Second, you’ll need to know the lingo. Words like a roundhouse kick, sucker punch, jump spin hook, and so on. You’ll also need to know what they look like. There are so many ways fights can go down. Sometimes guns are involved or swords or projectiles, but for now we’ll focus on the basics: fighting with fists.

For example:

 - Jean’s arms were in front of her red face as she tried to keep her guard up. Her eyes narrowed in focus when she saw her opening. Jean shifted her torso and bent her knees, positioning her tightly balled fist just below Kitana’s face Jean threw a vertical punch that connected with her opponent's chin causing her foe to fall backward onto the floor.

You shouldn’t always outright say what is happening. Even if the scene above can be as easily written as:

- Jean’s arms were in front of her red face as she tried to keep her guard up. Her eyes narrowed in focus when she saw her opening. Jean uppercutted Kitana causing her opponent to fall.

It’s quick, it works, but if your reader doesn’t know what an uppercut is then they’ll have a hard time picturing what the heck is happening.
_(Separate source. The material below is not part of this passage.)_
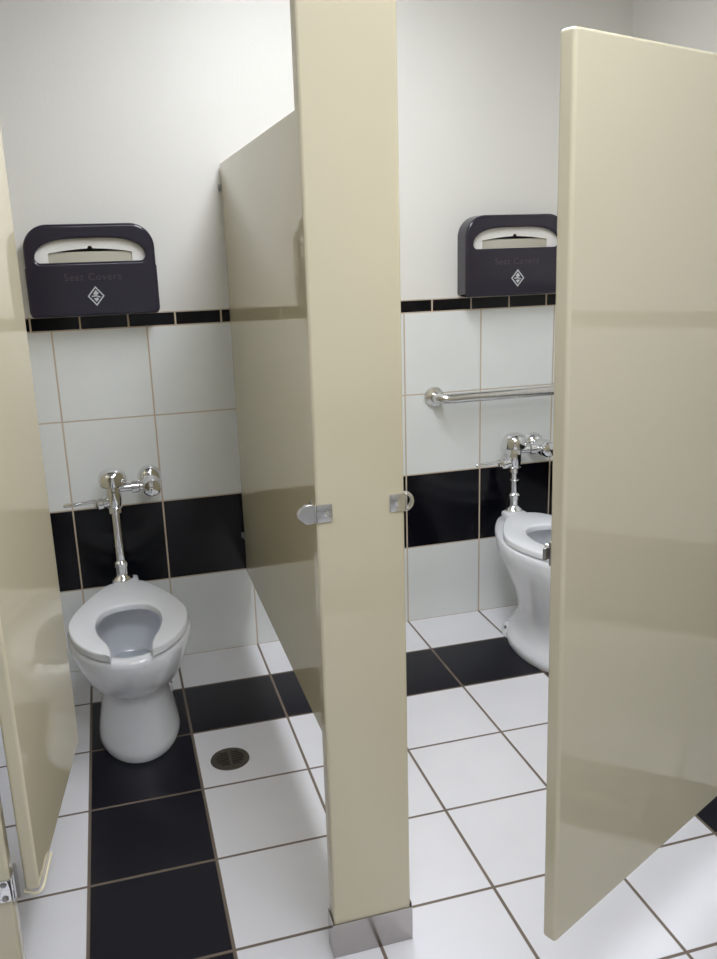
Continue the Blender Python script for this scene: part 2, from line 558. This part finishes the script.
def make_toilet(label, loc, rim, sc=0.0, foot=0.0, slim=1.0, tuck=0.0, waist=None):
    """rim: height of the china rim; sc: extra length added towards the front"""
    t = thing('toilet', label, 'toilet', loc)
    f = rim / .375
    F = lambda v: v - sc
    bm = bmesh.new()
    spec = [  # z, hw, yb, yf, yw, kb, e
        (.000, .121, -.14, -.588, -.41, .62, 2.4),
        (.012, .125, -.14, -.593, -.41, .62, 2.4),
        (.030, .122, -.14, -.590, -.41, .58, 2.3),
        (.090, .112, -.14, -.572, -.41, .46, 2.1),
        (.150, .105, -.14, -.560, -.41, .40, 2.0),
        (.185, .107, -.14, -.562, -.41, .38, 2.0),
        (.215, .120, -.13, -.590, -.42, .36, 2.0),
        (.245, .141, -.12, -.628, -.43, .34, 1.9),
        (.285, .160, -.10, -.664, -.42, .32, 1.8),
        (.325, .177, -.09, -.686, -.42, .31, 1.75),
        (.355, .183, -.085, -.690, -.42, .31, 1.75),
        (.368, .1825, -.085, -.689, -.42, .31, 1.75),
        (.375, .176, -.090, -.682, -.42, .31, 1.75),
        (.376, .140, -.24, -.655, -.42, .5, 2.1),
        (.372, .132, -.26, -.645, -.42, .6, 2.1),
        (.345, .128, -.265, -.635, -.42, .6, 2.1),
        (.300, .120, -.27, -.610, -.42, .6, 2.1),
        (.240, .098, -.285, -.550, -.40, .6, 2.1),
        (.200, .070, -.30, -.480, -.39, .7, 2.1),
        (.170, .040, -.33, -.430, -.38, .8, 2.1),
    ]
    rs = []
    for k_, (z, hw, yb, yf, yw, kb, e) in enumerate(spec):
        if k_ < 6: yf -= foot
        if 2 < k_ < 9: z = (waist or (.090, .142, .173, .203, .233, .275))[k_ - 3]
        if k_ < 3: yb -= tuck * .9
        if 2 < k_ < 9:
            q_ = math.sin(PI * (k_ - 2) / 7)
            hw *= 1 + (slim - 1) * q_
            yb -= tuck * q_
        rs.append([(x, y, z * f) for x, y in plan(hw, yb, F(yf), F(yw) if yw else yw, kb, e=e)])
    rings(bm, rs)
    bowl = obj('bowl', bm, M_por, t, smooth=60)
    bm = bmesh.new()
    box(bm, (-.044, -.157, rim - .012), (.044, -.082, rim + .018), .010, 3)
    obj('spud_deck', bm, M_por, bowl)
    # water at the bottom of the bowl
    bm = bmesh.new()
    rings(bm, [[(x, y, z * f) for x, y in plan(.069, -.305, F(-.478), F(-.39), .7, e=2.1)] for z in (.2005, .201)])
    obj('water', bm, M_water, bowl)
    # bolt caps at the sides of the foot
    FX = .085 if slim == 1 else .066
    for s in (-1, 1):
        bm = bmesh.new()
        rings(bm, [[(s * FX + rx_ * math.cos(q) * s, -.245 - sc * .3 + ry_ * math.sin(q), z) for q in [2 * PI * i / 24 for i in range(24)]] for rx_, ry_, z in ((.034, .060, 0), (.035, .061, .008), (.030, .055, .028), (.020, .042, .042), (.006, .015, .048))])
        obj('bolt_foot', bm, M_por, bowl)
        bm = bmesh.new()
        lathe(bm, [(.006, 0), (.006, .012), (.002, .013)], Matrix.Translation((s * (FX + .023), -.245 - sc * .3, .030)) @ rot('Y', s * .8), 10)
        obj('bolt', bm, M_dull, bowl)
    # open-front seat
    st = rim + .004
    th = .023
    n = 60
    yw, yf, yb, hw = F(-.42), F(-.692), -.163, .1775
    full = plan(hw, yb, yf, yw, .285, n=400, e=1.55)
    # outer run from the right notch corner around the back to the left notch corner
    nx = .063
    ring = [Vector((p[0], p[1], 0)) for p in full]
    start = min(range(len(ring)), key=lambda i: (abs(ring[i].x - nx) + (0 if ring[i].y < yw else 9)))
    stop = min(range(len(ring)), key=lambda i: (abs(ring[i].x + nx) + (0 if ring[i].y < yw else 9)))
    run = [ring[(start + i) % len(ring)] for i in range(((stop - start) % len(ring)) + 1)]
    outer = resample(run, n)
    half = [(.058, F(-.690)), (.055, F(-.655)), (.064, F(-.600)), (.084, F(-.540)), (.096, F(-.475)), (.093, F(-.410)), (.072, F(-.355)), (.040, F(-.328)), (0, F(-.322))]
    inn = [Vector((x, y, 0)) for x, y in half] + [Vector((-x, y, 0)) for x, y in half[-2::-1]]
    inner = resample(spline(inn, 200), n)
    rs = []
    r = .008
    for o_, i_ in zip(outer, inner):
        d = (i_ - o_).normalized()
        sec = []
        # rounded section: outer bottom, outer top, inner top, inner bottom
        for base, sgn in ((o_, 1), (i_, -1)):
            col = []
            for a in range(5):
                q = a / 4 * PI / 2
                col.append((base + d * sgn * (r - r * math.cos(q)), th - r + r * math.sin(q)))
            if sgn == 1:
                sec.append((base, .002))
                sec += col
            else:
                sec += col[::-1]
                sec.append((base, .002))
        rs.append([(p.x, p.y, st + z) for p, z in sec])
    bm = rings(bmesh.new(), rs)
    seat = obj('seat', bm, M_seat, t, smooth=50)
    # hinge post and bumpers under the seat
    bm = bmesh.new()
    box(bm, (-.045, yb - .030, rim - .003), (.045, yb - .004, rim + .004), .002, 2)
    obj('seat_hinge', bm, M_seat, seat)
    return t

def resample(pts, n):
    L = [0.0]
    for a, b in zip(pts[:-1], pts[1:]):
        L.append(L[-1] + (b - a).length)
    out = []
    j = 0
    for k in range(n):
        s = L[-1] * k / (n - 1)
        while j < len(L) - 2 and L[j + 1] < s:
            j += 1
        u = (s - L[j]) / max(1e-9, L[j + 1] - L[j])
        out.append(pts[j].lerp(pts[j + 1], u))
    return out

LTX, RTX = .150, 1.615
make_toilet('white toilet with an open front seat in the left stall', (LTX + .001, 0, 0), .358, .05, .034)
make_toilet('white toilet half hidden behind the open door in the right stall', (RTX + .006, 0, 0), .432, .0, .035, .80, .09, (.045, .080, .115, .155, .205, .265))

def make_valve(label, loc, zdeck, zbody, yv):
    """flushometer: tube up from the deck, valve body with domed cap, lever to the left, stop to the right"""
    t = thing('flush_valve', label, 'flush valve', (loc[0], loc[1], zdeck))
    B = zbody - zdeck
    Z = Vector((0, yv, 0))
    Tm = Matrix.Translation
    bm = bmesh.new()
    lathe(bm, [(.034, 0), (.036, .004), (.034, .009), (.022, .016), (.020, .020)], Tm(Z))
    lathe(bm, [(.020, .018), (.020, .045), (.0235, .048), (.0235, .062), (.0185, .067), (.0165, .07)], Tm(Z), 6 * 4)
    obj('spud_flange', bm, M_chr, t)
    bm = bmesh.new()
    lathe(bm, [(.0155, .06), (.0155, B - .07)], Tm(Z))
    lathe(bm, [(.0165, .12), (.0175, .122), (.0165, .124)], Tm(Z))
    obj('vacuum_tube', bm, M_chr, t)
    bm = bmesh.new()
    lathe(bm, [(.017, B - .100), (.024, B - .095), (.024, B - .078), (.020, B - .074), (.022, B - .066), (.025, B - .05),
               (.0255, B - .015), (.024, B - .010), (.024, B + .004)], Tm(Z))
    b = obj('valve_body', bm, M_chr, t)
    bm = bmesh.new()
    lathe(bm, [(.025, B - .004), (.040, B - .002), (.045, B + .003), (.0465, B + .024), (.0435, B + .038), (.035, B + .048), (.020, B + .054), (.001, B + .055)], Tm(Z), 40)
    obj('domed_cap', bm, M_chr, b)
    # lever side
    hz = B - .056
    bm = bmesh.new()
    lathe(bm, [(.016, .015), (.016, .034), (.021, .036), (.021, .052), (.017, .056), (.010, .060), (.009, .066)], Tm(Z + Vector((0, 0, hz))) @ rot('Y', -PI / 2 - .10), 24)
    obj('handle_nut', bm, M_chr, b)
    bm = bmesh.new()
    p = [Z + Vector((-.060, 0, hz + .006)), Z + Vector((-.085, -.001, hz + .004)), Z + Vector((-.120, -.002, hz + .002)), Z + Vector((-.156, -.003, hz + .001)), Z + Vector((-.163, -.003, hz + .001))]
    tube(bm, p, [.007, .0055, .0065, .0075, .003], 14)
    obj('lever', bm, M_chr, b)
    # union to the control stop on the right
    ux = .125
    uz = B - .012
    bm = bmesh.new()
    lathe(bm, [(.014, .018), (.014, .060), (.021, .062), (.021, .084), (.016, .088), (.016, ux)], Tm(Z + Vector((0, 0, uz))) @ rot('Y', PI / 2), 24)
    obj('union_pipe', bm, M_chr, t)
    bm = bmesh.new()
    Q = Z + Vector((ux, 0, uz))
    My = Tm(Q) @ rot('X', PI / 2)         # local z -> -y (towards the viewer)
    d = -yv - .0
    lathe(bm, [(.020, yv + .012), (.020, -.036), (.029, -.030), (.033, 0), (.031, .016), (.028, .022), (.031, .026), (.031, .038), (.026, .047), (.012, .052), (.001, .053)], My, 32)
    s = obj('control_stop', bm, M_chr, t)
    bm = bmesh.new()
    lathe(bm, [(.042, yv + .001), (.042, yv + .004), (.040, yv + .016), (.032, yv + .030), (.0205, yv + .038)], My, 36)
    obj('wall_flange', bm, M_chr, t)
    return t
make_valve('chrome flush valve above the left stall toilet', (LTX - .008, 0), .3765, .712, -.118)
make_valve('chrome flush valve above the right stall toilet', (RTX + .010, 0), .4505, .700, -.098)

# ---------------------------------------------------------------- seat cover dispensers
def make_dispenser(label, x, z):
    t = thing('seat_cover_dispenser', label, 'toilet seat cover dispenser', (x, 0, z), 0, 'toilet seat cover dispensers on the back wall')
    W, H, D = .398, .284, .080
    out = rrect(W, H, .075, 12, 0, H / 2, rb=.014)
    obj_ = link('back_plate', plate(rrect(W - .012, H - .012, .070, 12, 0, H / 2, rb=.010), [], .004, .0008), M_smoke_in, t)
    obj_.location = (0, -.0022, 0)
    # hollow rim (side wall of the cover)
    inn = rrect(W - .010, H - .010, .070, 12, 0, H / 2, rb=.010)
    rim = plate(out, [inn], D - .012, .0)
    o = link('side_shell', rim, M_smoke, t)
    o.location = (0, -(D - .012) / 2 - .0045, 0)
    # front face with the arched slot
    slot = slot_poly(.336, .072, .006)
    slot = [(px, pz + .168) for px, pz in slot]
    fr = plate(out, [slot], .018, .0085, 5)
    cov = link('front_cover', fr, M_smoke, t, smooth=60)
    cov.location = (0, -D + .005, 0)
    # raised lower panel
    o = link('lower_panel', plate(rrect(W + .003, .150, .004, 4, 0, .079, rb=.014), [], .006, .0025, 3), M_smoke, cov)
    o.location = (0, -.0055, 0)
    # lettering and emblem
    o = tag(link('lettering', text_mesh('Seat Covers', .031, .0015), M_letter, cov, smooth=0), 'embossed words in the same dark plastic')
    o.location = (0, -.0095, .121)
    ring = [(0, .031), (.026, 0), (0, -.031), (-.026, 0)]
    inner = [(px * .80, pz * .80) for px, pz in ring]
    em = tag(link('emblem', plate(ring, [inner], .0012), M_silver, cov, smooth=0), 'silver diamond emblem')
    em.location = (.004, -.0092, .062)
    for poly in ([(0, .019), (.009, .008), (.002, .003), (-.009, .006)], [(-.014, .001), (.0, .003), (.014, -.002), (.012, -.005), (0, -.001), (-.012, -.003)],
                 [(-.008, -.007), (.006, -.005), (.008, -.009), (0, -.018)]):
        q = link('emblem_mark', plate(poly, [], .0010), M_silver, em, smooth=0)
    # paper stack inside, with the folded cover drooping in the slot
    pk = obj('paper_pack', boxbm((-.172, -.058, .012), (.172, -.008, .200), .004), M_card, t)
    # white top cover: an arch-shaped sheet with a cut-out
    top = [(px * .985, pz * 1.08 + .166) for px, pz in slot_poly(.352, .076, .006)]
    cut = [(-.128, .150), (.128, .150), (.128, .197)] + [(.128 - .256 * k / 12, .197 + .012 * math.sin(PI * k / 12)) for k in range(1, 6)] + \
          [(.008, .2095), (.004, .217), (-.005, .217), (-.008, .2095)] + [(.128 - .256 * k / 12, .197 + .012 * math.sin(PI * k / 12)) for k in range(7, 12)] + [(-.128, .197)]
    o = link('paper_cover', plate(top, [cut], .003), M_paper, t, smooth=0)
    o.location = (0, -.0620, 0)
    return t
def slot_poly(w_, h_, rb):
    """flat-bottomed slot with a bowed top and big round shoulders"""
    out = []
    for k in range(9):
        a = math.radians(270 + 90 * k / 8)
        out.append((w_ / 2 - .016 + .016 * math.cos(a), .016 + .016 * math.sin(a)))
    sh = []
    for k in range(25):
        u = k / 24
        xx = w_ / 2 * math.cos(PI * u)
        q = abs(math.cos(PI * u))
        zz = .016 + (h_ - .016) * (max(0, 1 - q ** 3.6)) ** .5
        sh.append((xx, zz))
    out += sh[1:-1]
    for k in range(9):
        a = math.radians(180 + 90 * k / 8)
        out.append((-w_ / 2 + .016 + .016 * math.cos(a), .016 + .016 * math.sin(a)))
    return out
d1 = make_dispenser('dark plastic seat cover dispenser on the wall above the left toilet', .149, 1.2665)
d2 = copy_tree(d1)
d2.location = (1.626, 0, 1.2675)
d2['label'] = 'dark plastic seat cover dispenser on the wall above the grab bar, beside the right door'

# ---------------------------------------------------------------- grab bar
gb = thing('grab_bar', 'steel grab bar on the wall tiles in the right stall', 'grab bar', (1.333, 0, .902))
bm = bmesh.new()
L = .62
tube(bm, spline([(0, -.010, 0), (0, -.030, 0), (.004, -.050, 0), (.022, -.066, 0), (.05, -.070, 0), (.08, -.070, 0)], 22) +
     spline([(L - .08, -.070, 0), (L - .05, -.070, 0), (L - .022, -.066, 0), (L - .004, -.050, 0), (L, -.030, 0), (L, -.010, 0)], 22), .0185, 24)
obj('bar', bm, M_steel, gb)
for x in (0, L):
    bm = bmesh.new()
    lathe(bm, [(.038, .0008), (.0385, .006), (.036, .011), (.024, .014), (.0195, .016)], Matrix.Translation((x, 0, 0)) @ rot('X', PI / 2), 36)
    obj('flange', bm, M_steel, gb)

# ---------------------------------------------------------------- floor drain
fd = thing('floor_drain', 'round dark metal floor drain in the white tile by the left toilet', 'floor drain', (.399, -.737, 0))
bm = bmesh.new()
lathe(bm, [(.047, .0003), (.047, .0040), (.050, .0046), (.056, .0036), (.0575, .0003)], None, 48)
obj('rim', bm, M_bronze, fd)
holes = []
for zz in (-.030, -.018, -.006, .006, .018, .030):
    hwid = math.sqrt(.041 ** 2 - zz ** 2)
    for s in (-1, 1):
        a, b = sorted((s * .004, s * hwid))
        holes.append([(a, zz - .0032), (b, zz - .0032), (b, zz + .0032), (a, zz + .0032)])
gr = link('grate', plate([(.047 * math.cos(2 * PI * k / 48), .047 * math.sin(2 * PI * k / 48)) for k in range(48)], holes, .002, 0, rx=0), M_bronze, fd, smooth=0)
gr.location = (0, 0, .0036)
bm = bmesh.new()
lathe(bm, [(.0465, .0004), (.0465, .0014)], None, 48)
obj('sump', bm, M_hole, fd)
Third, (and you’ve probably heard this before) do not use adverbs unless you absolutely have to. It seems like a good idea because adverbs are so convenient, but really you’re limiting what your readers are seeing. Your action scene will fall flat without detail, not excessive detail, but a good amount of it. Additionally, it is important to note how your characters look. People who fight can have puffed up faces, bruises, sweat, blood, and even tears.

ADVERB USED:

- Without much thought, Jazmine swiftly punched his nose.
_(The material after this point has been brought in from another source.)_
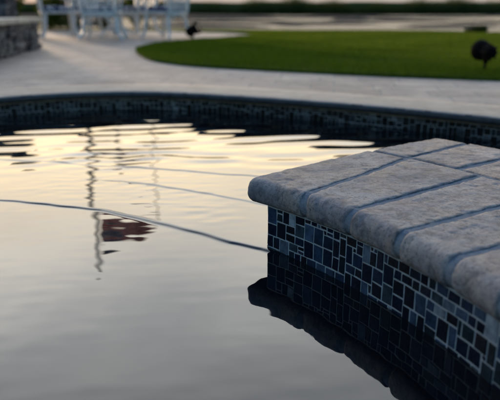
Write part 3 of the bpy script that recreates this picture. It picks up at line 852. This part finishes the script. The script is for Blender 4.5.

We know that she punched him fast, but did it hurt him? Was it hard enough?

ADVERB NOT USED:

- Without much thought, Jazmine jabbed her fist so fast against his nose he had no time to protect himself.

We know that she punched him, we know that she punched him so fast that he couldn’t stop her from doing so.

Fourth, real fighting isn’t like WWE. If you’ve ever been in a real fight or have ever watched any sort of sport which involves fighting then you know that people seldom talk. They’re focused, their adrenaline is pumping, they’re not going to waste a breath on some arrogant comment. At most this is how it would go down in boxing:

- Sweat trickled from Johnny Cage’s brow. It was now or never. Cage clenched his teeth and took a deep breath before he swung his gloved fist and hooked Kano’s arrogant mug. Kano’s mouthguard slipped out from between his teeth as he let out a roar of agony and fell against the red ropes of the ring.  

There is NO dialogue. Zilch. There can be groans, moans, sighs, and screams. But rarely should there ever be dialogue. This isn't anime. If it was, this is how it would look on paper:

- Sweat trickles from Johnny Cage's brow. It was now or never. Cage clenches his teeth and takes a deep breath. “It’s over, Kano! With all my strength, I will defeat you!” Cage says, his fist going a hundred miles an hour. Kano’s eyes widen in dismay.“T-that’s impossible!” Kano says just before Cage’s fist meets his face.

It sounds fun, sure. But if you’re trying to write a serious action scene, you’ve got to understand that people are too caught up in trying not to lose or get themselves a black eye.

Lastly, you’ll need to choose between writing in past or present tense. Both work absolutely fine, but usually, it is easier to verbalize things in the present tense. Just remember, action isn’t nearly as easy to visualize on paper and it's your job (if your stories are action-oriented) to help readers see what you see.